“Pot Holder”, initialed N. D.
American, 18th century
Colonial Americans embraced the drinking and serving of tea and coffee in a social setting throughout the middle of the 18th century, and many accessories related to this custom became equally popular. Needleworkers fashioned decorative pot holders which would appear on the tea table along with silver teapots and ceramic salt glazed sugar bowls. Susan B. Swan in Plain and Fancy: American Women and Needlework, 1650-1850 (Winterthur Museum, 1977), discusses this form and illustrates two examples of pot holders in figures 59 and 85. Swan states that these decorated pot holders are very thin and were probably meant for show rather than protection.

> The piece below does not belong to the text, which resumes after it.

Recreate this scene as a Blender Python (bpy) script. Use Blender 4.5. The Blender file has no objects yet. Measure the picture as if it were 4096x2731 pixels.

We are pleased to offer this fine and beautifully made example of this very rare form. It is initialed N.D. and was worked circa 1770. This pot holder is illustrated in a book published in 1940 and again in 1963 by Crown Publishing, Inc., entitled, Homespun and Blue: A Study of American Crewel Embroidery by Martha Genung Stearns, as figure 23. The book accompanies the pot holder.
The crewel wool embroidery was gracefully designed and executed and it retains its original binding, a printed fabric of the period. The reverse is plain linen (see photo taken prior to mounting). It is in excellent condition and has been conservation mounted into a late 19th century frame.